-- Extracted material start --

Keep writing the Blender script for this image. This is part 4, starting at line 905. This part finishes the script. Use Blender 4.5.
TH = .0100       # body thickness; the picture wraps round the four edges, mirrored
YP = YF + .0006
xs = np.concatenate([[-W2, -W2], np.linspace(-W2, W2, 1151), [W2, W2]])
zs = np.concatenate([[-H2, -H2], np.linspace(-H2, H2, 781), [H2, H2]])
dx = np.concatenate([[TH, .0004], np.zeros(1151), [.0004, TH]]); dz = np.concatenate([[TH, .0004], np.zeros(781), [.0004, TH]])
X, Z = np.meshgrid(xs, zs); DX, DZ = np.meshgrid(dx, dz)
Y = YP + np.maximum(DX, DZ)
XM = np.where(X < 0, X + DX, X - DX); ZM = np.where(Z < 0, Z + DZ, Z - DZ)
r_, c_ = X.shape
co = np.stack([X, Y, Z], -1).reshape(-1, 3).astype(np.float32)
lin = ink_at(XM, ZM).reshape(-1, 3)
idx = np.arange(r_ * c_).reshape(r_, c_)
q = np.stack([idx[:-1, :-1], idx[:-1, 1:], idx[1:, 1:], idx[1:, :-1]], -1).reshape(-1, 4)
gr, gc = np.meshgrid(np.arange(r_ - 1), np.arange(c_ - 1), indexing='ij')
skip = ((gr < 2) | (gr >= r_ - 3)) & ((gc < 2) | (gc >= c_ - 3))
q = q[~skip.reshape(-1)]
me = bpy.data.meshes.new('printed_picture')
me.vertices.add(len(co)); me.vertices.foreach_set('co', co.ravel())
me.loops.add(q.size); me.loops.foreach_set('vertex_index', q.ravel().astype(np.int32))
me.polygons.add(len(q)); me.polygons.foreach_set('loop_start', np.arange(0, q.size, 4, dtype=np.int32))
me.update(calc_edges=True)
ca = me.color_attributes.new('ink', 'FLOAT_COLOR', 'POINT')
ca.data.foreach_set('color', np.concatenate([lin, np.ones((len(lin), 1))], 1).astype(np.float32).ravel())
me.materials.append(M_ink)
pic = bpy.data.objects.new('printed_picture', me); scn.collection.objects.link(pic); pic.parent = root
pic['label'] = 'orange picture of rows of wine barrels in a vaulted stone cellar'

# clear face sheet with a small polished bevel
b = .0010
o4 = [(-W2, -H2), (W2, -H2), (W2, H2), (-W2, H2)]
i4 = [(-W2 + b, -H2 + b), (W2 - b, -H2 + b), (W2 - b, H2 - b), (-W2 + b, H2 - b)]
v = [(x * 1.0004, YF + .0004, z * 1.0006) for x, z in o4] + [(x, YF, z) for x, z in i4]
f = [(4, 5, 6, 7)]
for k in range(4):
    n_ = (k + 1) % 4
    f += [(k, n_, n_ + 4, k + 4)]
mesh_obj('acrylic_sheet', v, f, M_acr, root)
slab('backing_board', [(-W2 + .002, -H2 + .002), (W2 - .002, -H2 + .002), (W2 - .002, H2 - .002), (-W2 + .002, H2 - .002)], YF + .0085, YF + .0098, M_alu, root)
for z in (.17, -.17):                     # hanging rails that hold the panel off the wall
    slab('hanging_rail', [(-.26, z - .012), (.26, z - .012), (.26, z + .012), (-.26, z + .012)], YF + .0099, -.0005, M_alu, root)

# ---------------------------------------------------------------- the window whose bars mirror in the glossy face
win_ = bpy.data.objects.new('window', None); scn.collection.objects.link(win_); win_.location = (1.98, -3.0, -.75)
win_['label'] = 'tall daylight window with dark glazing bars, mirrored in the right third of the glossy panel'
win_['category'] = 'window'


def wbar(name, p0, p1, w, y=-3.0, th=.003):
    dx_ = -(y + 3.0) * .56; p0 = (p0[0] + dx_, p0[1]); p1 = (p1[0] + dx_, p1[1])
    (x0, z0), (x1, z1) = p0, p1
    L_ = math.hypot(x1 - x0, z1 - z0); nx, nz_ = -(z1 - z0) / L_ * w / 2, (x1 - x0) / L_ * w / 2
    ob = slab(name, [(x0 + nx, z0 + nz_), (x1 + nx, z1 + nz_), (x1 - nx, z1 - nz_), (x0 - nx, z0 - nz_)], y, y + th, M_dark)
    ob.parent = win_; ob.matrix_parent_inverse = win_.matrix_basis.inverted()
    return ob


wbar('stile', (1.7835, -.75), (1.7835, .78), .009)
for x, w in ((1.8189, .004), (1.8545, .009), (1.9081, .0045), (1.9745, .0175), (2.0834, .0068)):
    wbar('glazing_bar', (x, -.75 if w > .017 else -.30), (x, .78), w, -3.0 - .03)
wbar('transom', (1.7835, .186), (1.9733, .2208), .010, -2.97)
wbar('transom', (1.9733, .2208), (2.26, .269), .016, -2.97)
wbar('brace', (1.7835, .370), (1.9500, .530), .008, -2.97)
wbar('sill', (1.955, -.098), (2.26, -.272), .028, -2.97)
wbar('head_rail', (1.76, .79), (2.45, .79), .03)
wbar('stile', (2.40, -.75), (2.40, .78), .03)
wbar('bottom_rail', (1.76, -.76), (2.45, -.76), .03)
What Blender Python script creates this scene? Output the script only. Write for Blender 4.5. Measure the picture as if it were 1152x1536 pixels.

-- Extracted material end --

■ **Exercise aim**
Extract each record, keeping it identical to the original.

■ **Written answer**
Keep writing the Blender script for this image. This is part 4, starting at line 905. This part finishes the script. Use Blender 4.5.
TH = .0100       # body thickness; the picture wraps round the four edges, mirrored
YP = YF + .0006
xs = np.concatenate([[-W2, -W2], np.linspace(-W2, W2, 1151), [W2, W2]])
zs = np.concatenate([[-H2, -H2], np.linspace(-H2, H2, 781), [H2, H2]])
dx = np.concatenate([[TH, .0004], np.zeros(1151), [.0004, TH]]); dz = np.concatenate([[TH, .0004], np.zeros(781), [.0004, TH]])
X, Z = np.meshgrid(xs, zs); DX, DZ = np.meshgrid(dx, dz)
Y = YP + np.maximum(DX, DZ)
XM = np.where(X < 0, X + DX, X - DX); ZM = np.where(Z < 0, Z + DZ, Z - DZ)
r_, c_ = X.shape
co = np.stack([X, Y, Z], -1).reshape(-1, 3).astype(np.float32)
lin = ink_at(XM, ZM).reshape(-1, 3)
idx = np.arange(r_ * c_).reshape(r_, c_)
q = np.stack([idx[:-1, :-1], idx[:-1, 1:], idx[1:, 1:], idx[1:, :-1]], -1).reshape(-1, 4)
gr, gc = np.meshgrid(np.arange(r_ - 1), np.arange(c_ - 1), indexing='ij')
skip = ((gr < 2) | (gr >= r_ - 3)) & ((gc < 2) | (gc >= c_ - 3))
q = q[~skip.reshape(-1)]
me = bpy.data.meshes.new('printed_picture')
me.vertices.add(len(co)); me.vertices.foreach_set('co', co.ravel())
me.loops.add(q.size); me.loops.foreach_set('vertex_index', q.ravel().astype(np.int32))
me.polygons.add(len(q)); me.polygons.foreach_set('loop_start', np.arange(0, q.size, 4, dtype=np.int32))
me.update(calc_edges=True)
ca = me.color_attributes.new('ink', 'FLOAT_COLOR', 'POINT')
ca.data.foreach_set('color', np.concatenate([lin, np.ones((len(lin), 1))], 1).astype(np.float32).ravel())
me.materials.append(M_ink)
pic = bpy.data.objects.new('printed_picture', me); scn.collection.objects.link(pic); pic.parent = root
pic['label'] = 'orange picture of rows of wine barrels in a vaulted stone cellar'

# clear face sheet with a small polished bevel
b = .0010
o4 = [(-W2, -H2), (W2, -H2), (W2, H2), (-W2, H2)]
i4 = [(-W2 + b, -H2 + b), (W2 - b, -H2 + b), (W2 - b, H2 - b), (-W2 + b, H2 - b)]
v = [(x * 1.0004, YF + .0004, z * 1.0006) for x, z in o4] + [(x, YF, z) for x, z in i4]
f = [(4, 5, 6, 7)]
for k in range(4):
    n_ = (k + 1) % 4
    f += [(k, n_, n_ + 4, k + 4)]
mesh_obj('acrylic_sheet', v, f, M_acr, root)
slab('backing_board', [(-W2 + .002, -H2 + .002), (W2 - .002, -H2 + .002), (W2 - .002, H2 - .002), (-W2 + .002, H2 - .002)], YF + .0085, YF + .0098, M_alu, root)
for z in (.17, -.17):                     # hanging rails that hold the panel off the wall
    slab('hanging_rail', [(-.26, z - .012), (.26, z - .012), (.26, z + .012), (-.26, z + .012)], YF + .0099, -.0005, M_alu, root)

# ---------------------------------------------------------------- the window whose bars mirror in the glossy face
win_ = bpy.data.objects.new('window', None); scn.collection.objects.link(win_); win_.location = (1.98, -3.0, -.75)
win_['label'] = 'tall daylight window with dark glazing bars, mirrored in the right third of the glossy panel'
win_['category'] = 'window'


def wbar(name, p0, p1, w, y=-3.0, th=.003):
    dx_ = -(y + 3.0) * .56; p0 = (p0[0] + dx_, p0[1]); p1 = (p1[0] + dx_, p1[1])
    (x0, z0), (x1, z1) = p0, p1
    L_ = math.hypot(x1 - x0, z1 - z0); nx, nz_ = -(z1 - z0) / L_ * w / 2, (x1 - x0) / L_ * w / 2
    ob = slab(name, [(x0 + nx, z0 + nz_), (x1 + nx, z1 + nz_), (x1 - nx, z1 - nz_), (x0 - nx, z0 - nz_)], y, y + th, M_dark)
    ob.parent = win_; ob.matrix_parent_inverse = win_.matrix_basis.inverted()
    return ob


wbar('stile', (1.7835, -.75), (1.7835, .78), .009)
for x, w in ((1.8189, .004), (1.8545, .009), (1.9081, .0045), (1.9745, .0175), (2.0834, .0068)):
    wbar('glazing_bar', (x, -.75 if w > .017 else -.30), (x, .78), w, -3.0 - .03)
wbar('transom', (1.7835, .186), (1.9733, .2208), .010, -2.97)
wbar('transom', (1.9733, .2208), (2.26, .269), .016, -2.97)
wbar('brace', (1.7835, .370), (1.9500, .530), .008, -2.97)
wbar('sill', (1.955, -.098), (2.26, -.272), .028, -2.97)
wbar('head_rail', (1.76, .79), (2.45, .79), .03)
wbar('stile', (2.40, -.75), (2.40, .78), .03)
wbar('bottom_rail', (1.76, -.76), (2.45, -.76), .03)
What Blender Python script creates this scene? Output the script only. Write for Blender 4.5. Measure the picture as if it were 1152x1536 pixels.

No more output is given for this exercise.